Artists and writers were always preoccupied with the existential quest. Existentialism is an important facet of post-war philosophy and its roots are traced way back to mid-19th century Europe mainly in the works of the precursors, Kierkegaard and later Nietzsche and Heidegger. But I think the greatest impact on post-World War II American and European artists was the philosophical arguments posed by French philosopher Jean-Paul Sartre that "man alone is responsible for his fate, which he has to make and re-make for himself". As a cultural movement in modern art we find a whole list of existential artists like Jackson Pollock, Arshile Gorky, William de Kooning, Francis Bacon, Lucian Freud, Alberto Giacometti, and the more recent Iwakawa Yukihiro, who expressed subjective concepts such as dread, anxiety, nothingness, alienation and the absurd.

Dustin Cauchi is a young Maltese artist and a newcomer in the Maltese art scene. His works express a particular existentialist philosophy. Currently he is showcasing a series of paintings entitled Ix- U Jien, which means "nothingness and the self". This is his first personal exhibition, which is being held at the Loggia of the Fine Arts Museum. Most of the works are executed in monochromatic colours, mainly based on light and dark blues and greys. In most works we find one central image which is that of a face of an archetypal human emerging from a hollow, or in other words a face taking shape from central cosmic matter. Some paintings also represent a sort of a cosmic void or a kind of "cloudscapes without any reference to human forms. Although Mr Cauchi affirms that he did not work directly on a theme, the development of the work and the final result convey an existentialist statement.

"The paintings narrate a coming into being, a birth, or in some cases a rebirth. The paintings are charged with all the violence of birth, of creation, and never of destruction. In this work I played with familiarisation and defamiliarisation, between image and spectator. So in some cases this nothingness reaffirmed an existential status quo in the spectator, and in other cases the spectator is exposed to this dimension of nothingness, maybe, for the first time through the work," he states.

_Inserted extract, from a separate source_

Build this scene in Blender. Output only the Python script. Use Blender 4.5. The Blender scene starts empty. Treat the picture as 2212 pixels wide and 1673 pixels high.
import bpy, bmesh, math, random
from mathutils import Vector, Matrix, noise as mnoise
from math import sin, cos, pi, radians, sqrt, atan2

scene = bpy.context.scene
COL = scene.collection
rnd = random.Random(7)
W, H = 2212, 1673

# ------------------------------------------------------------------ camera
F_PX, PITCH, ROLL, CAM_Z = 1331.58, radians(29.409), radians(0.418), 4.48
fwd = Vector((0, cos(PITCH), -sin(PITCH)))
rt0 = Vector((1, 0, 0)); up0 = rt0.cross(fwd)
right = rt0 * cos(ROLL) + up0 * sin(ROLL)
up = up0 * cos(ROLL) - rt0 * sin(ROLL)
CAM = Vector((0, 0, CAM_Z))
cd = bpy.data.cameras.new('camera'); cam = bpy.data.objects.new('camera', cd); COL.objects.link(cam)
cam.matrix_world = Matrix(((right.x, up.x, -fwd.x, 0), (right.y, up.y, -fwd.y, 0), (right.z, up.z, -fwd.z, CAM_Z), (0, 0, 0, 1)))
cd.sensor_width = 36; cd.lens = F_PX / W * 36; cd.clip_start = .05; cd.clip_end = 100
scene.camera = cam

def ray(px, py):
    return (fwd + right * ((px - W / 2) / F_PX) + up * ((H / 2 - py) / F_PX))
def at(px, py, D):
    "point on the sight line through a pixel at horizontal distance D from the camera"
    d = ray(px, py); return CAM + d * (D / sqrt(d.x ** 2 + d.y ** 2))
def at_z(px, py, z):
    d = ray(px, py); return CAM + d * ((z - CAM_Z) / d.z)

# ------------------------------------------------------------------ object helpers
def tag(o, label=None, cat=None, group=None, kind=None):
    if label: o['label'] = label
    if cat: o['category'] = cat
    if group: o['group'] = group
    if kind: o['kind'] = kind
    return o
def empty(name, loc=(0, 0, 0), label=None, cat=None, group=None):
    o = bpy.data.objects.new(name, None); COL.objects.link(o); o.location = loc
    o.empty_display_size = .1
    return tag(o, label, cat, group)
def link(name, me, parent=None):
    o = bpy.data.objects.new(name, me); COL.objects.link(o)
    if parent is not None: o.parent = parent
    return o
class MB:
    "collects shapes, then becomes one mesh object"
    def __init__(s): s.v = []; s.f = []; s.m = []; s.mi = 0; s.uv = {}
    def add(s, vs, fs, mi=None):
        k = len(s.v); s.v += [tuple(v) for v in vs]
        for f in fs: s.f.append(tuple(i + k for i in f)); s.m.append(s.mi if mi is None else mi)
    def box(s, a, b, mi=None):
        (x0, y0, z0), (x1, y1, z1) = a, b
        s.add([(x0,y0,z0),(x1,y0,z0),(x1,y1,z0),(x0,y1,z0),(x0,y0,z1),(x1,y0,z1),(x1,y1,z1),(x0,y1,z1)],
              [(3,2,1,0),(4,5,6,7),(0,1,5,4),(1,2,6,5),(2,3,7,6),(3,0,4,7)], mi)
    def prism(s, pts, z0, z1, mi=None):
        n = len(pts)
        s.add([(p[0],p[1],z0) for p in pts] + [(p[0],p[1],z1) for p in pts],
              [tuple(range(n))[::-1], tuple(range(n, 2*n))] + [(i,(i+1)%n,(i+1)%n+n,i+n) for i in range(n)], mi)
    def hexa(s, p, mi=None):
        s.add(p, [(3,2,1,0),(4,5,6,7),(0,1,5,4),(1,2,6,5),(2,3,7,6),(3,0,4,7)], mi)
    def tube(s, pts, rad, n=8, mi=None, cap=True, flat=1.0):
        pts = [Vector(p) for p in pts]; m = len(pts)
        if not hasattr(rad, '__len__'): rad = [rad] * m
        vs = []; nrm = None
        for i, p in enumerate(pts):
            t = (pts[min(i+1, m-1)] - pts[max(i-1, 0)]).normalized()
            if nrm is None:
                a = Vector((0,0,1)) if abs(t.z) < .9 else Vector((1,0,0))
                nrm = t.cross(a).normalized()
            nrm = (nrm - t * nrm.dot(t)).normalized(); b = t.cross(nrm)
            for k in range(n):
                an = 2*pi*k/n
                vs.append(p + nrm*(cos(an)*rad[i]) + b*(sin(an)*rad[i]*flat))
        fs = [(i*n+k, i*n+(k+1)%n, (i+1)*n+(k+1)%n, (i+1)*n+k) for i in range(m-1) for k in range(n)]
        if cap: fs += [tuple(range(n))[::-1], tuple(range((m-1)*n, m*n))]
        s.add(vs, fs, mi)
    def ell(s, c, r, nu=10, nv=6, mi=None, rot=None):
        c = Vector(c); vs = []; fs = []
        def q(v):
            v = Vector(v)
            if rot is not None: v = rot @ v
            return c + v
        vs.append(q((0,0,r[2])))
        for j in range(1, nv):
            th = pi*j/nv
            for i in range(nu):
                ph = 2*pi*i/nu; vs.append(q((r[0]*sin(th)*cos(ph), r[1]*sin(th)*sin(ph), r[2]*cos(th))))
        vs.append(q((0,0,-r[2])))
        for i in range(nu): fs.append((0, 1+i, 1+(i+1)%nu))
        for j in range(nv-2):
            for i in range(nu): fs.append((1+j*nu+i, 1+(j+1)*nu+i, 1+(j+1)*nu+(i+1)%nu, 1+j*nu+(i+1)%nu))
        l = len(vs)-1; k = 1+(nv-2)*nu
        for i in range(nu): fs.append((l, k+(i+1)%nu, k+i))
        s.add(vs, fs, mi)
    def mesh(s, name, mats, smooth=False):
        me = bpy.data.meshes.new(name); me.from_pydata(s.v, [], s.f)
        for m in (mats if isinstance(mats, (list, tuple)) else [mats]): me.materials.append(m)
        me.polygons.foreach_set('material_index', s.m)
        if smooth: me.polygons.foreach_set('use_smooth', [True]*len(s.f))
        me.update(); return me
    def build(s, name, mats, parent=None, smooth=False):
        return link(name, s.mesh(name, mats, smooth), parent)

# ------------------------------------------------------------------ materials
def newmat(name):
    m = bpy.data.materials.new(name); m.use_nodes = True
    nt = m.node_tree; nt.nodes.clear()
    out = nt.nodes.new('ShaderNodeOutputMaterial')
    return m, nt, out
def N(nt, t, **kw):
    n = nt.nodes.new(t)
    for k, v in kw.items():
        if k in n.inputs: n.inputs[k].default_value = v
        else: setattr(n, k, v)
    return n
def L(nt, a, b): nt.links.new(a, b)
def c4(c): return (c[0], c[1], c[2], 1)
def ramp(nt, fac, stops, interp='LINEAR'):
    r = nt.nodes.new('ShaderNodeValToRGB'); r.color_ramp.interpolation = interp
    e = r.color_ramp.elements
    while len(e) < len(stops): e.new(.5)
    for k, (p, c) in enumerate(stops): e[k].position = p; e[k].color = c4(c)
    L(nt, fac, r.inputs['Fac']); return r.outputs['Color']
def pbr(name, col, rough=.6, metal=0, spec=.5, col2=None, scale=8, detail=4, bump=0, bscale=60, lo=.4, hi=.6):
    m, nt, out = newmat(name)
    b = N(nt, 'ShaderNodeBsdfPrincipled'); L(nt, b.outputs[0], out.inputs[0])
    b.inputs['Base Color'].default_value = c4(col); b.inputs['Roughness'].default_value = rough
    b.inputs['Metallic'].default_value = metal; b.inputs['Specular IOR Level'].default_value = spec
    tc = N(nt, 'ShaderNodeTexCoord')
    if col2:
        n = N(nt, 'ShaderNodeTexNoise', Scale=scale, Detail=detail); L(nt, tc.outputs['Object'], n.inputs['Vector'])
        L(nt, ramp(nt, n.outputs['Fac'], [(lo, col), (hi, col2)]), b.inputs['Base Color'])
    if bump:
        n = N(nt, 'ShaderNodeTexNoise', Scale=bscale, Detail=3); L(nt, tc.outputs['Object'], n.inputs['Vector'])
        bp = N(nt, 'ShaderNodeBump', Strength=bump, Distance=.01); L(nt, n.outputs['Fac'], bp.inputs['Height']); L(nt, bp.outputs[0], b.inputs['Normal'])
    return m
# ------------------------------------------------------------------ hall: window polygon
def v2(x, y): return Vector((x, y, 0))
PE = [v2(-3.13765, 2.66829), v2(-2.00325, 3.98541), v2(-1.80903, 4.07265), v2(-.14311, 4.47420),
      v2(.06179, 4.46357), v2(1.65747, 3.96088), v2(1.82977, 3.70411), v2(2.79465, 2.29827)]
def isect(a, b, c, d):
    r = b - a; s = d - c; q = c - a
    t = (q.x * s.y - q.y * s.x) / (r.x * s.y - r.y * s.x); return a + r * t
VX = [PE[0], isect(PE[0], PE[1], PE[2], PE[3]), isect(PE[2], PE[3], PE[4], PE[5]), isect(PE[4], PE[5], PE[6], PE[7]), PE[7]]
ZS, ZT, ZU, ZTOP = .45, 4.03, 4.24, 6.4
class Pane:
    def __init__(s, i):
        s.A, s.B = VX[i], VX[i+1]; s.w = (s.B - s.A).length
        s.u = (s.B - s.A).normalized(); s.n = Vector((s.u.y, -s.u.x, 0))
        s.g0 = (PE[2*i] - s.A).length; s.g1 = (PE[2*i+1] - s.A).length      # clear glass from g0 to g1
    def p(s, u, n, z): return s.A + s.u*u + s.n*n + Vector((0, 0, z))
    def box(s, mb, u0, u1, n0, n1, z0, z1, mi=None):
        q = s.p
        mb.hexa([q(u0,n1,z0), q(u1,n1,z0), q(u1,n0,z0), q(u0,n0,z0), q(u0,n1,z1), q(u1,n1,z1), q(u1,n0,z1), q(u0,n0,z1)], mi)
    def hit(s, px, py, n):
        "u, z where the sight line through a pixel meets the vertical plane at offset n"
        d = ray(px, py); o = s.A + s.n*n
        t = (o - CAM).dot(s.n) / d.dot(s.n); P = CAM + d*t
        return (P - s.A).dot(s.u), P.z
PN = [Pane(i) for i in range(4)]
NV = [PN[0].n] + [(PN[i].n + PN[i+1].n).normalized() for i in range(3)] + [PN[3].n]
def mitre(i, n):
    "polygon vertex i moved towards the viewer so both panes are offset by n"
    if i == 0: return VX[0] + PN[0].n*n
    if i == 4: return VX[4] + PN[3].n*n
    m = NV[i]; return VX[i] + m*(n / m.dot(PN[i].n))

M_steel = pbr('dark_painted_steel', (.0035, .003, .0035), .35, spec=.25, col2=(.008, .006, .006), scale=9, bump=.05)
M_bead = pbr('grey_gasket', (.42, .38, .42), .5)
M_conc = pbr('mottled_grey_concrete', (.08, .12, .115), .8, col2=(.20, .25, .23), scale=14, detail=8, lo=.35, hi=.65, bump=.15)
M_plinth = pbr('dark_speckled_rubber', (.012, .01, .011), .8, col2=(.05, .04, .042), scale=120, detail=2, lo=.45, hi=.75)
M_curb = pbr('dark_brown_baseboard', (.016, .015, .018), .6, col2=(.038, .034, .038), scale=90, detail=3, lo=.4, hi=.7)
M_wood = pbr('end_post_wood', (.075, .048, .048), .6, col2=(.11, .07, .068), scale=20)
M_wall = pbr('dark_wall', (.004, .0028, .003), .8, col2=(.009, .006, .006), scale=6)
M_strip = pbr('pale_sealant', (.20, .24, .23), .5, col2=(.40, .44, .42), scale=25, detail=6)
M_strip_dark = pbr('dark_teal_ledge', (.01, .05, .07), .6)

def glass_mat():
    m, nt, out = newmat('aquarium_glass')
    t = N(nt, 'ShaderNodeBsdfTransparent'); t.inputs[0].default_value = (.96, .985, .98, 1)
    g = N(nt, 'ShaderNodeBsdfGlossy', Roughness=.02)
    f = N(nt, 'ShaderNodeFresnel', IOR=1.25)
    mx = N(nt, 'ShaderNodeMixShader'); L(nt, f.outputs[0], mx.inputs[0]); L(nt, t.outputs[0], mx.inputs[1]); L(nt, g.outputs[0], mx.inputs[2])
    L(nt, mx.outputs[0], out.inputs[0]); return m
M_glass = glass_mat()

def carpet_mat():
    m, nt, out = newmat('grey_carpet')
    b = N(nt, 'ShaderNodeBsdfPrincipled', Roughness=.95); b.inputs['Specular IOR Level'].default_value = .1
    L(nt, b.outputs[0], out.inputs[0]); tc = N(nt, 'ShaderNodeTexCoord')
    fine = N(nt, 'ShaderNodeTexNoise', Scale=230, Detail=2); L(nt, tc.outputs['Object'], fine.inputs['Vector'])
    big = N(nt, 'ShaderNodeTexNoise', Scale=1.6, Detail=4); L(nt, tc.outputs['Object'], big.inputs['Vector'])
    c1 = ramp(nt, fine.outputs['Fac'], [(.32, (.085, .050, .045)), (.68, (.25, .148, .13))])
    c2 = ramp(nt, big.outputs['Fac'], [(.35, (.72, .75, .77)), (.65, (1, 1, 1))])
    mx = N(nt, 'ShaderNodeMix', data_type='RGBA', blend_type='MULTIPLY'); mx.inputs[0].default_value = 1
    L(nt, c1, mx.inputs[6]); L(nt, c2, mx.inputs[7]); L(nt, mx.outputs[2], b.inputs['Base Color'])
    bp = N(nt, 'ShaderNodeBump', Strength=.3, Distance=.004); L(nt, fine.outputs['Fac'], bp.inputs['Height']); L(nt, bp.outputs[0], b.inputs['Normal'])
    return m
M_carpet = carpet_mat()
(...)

In Mr Cauchi's work, certainly "nothingness" is being represented in some kind of form taking shape. It is the "nothingness" as a non being that comes to "be" through human consciousness.

Mr Cauchi, is also a final year student in theatre studies and philosophy at the University of Malta. He started to show his work in collective art exhibitions some time ago; worth mentioning Scaremongering, a collective exhibition organised by a group of young talented artists and which was held in an old house of character in Valletta, and Fragments From The Studio, Mark Mangion's collective exhibition of installations and multimedia work, held at the Biagio Steps Halls also in Valletta last year.

In my opinion, Mr Cauchi's work expresses new mythic imagery that speaks to our time. They are visual metaphors that convey echoes of perennial truths to our contemporary consciousness.

They question the archetypal life of any anonymous individual. His "faces" present to us an "image" of the various situations of humanity. I believe also that in these works the artist is expressing a struggle for social freedom. It is like a cry for more freedom on the part of others, the viewers. It is, as Sartre commented "a moral act which calls out for more morality".

Mr Cauchi believes that the existentialist produces good art because it always explores political, moral issues.

"The artist is first and foremost a political being. I believe that art needs to be instructive, it has to educate, and by this I am not referring to academic education... we need to work away from thematic, specific, intellectual and exclusive and towards a more universal, direct and inclusive form of expression," he says.

The artist feels that his paintings are the result of continuous questioning of his position in the world, questioning being, questioning the act of painting and doubting language. They are an expression of "a transition between an apathetic state and an active one, non-being and being".

During the opening of the exhibition, Francesca Mangion, a young Maltese poet, launched her book Rakkonti Minn Art Ix-, with illustrations by the artist. The book reflects the "constant apathic state of existence in Malta". One can see that in a way there is a similarity between the works in the exhibition and the book.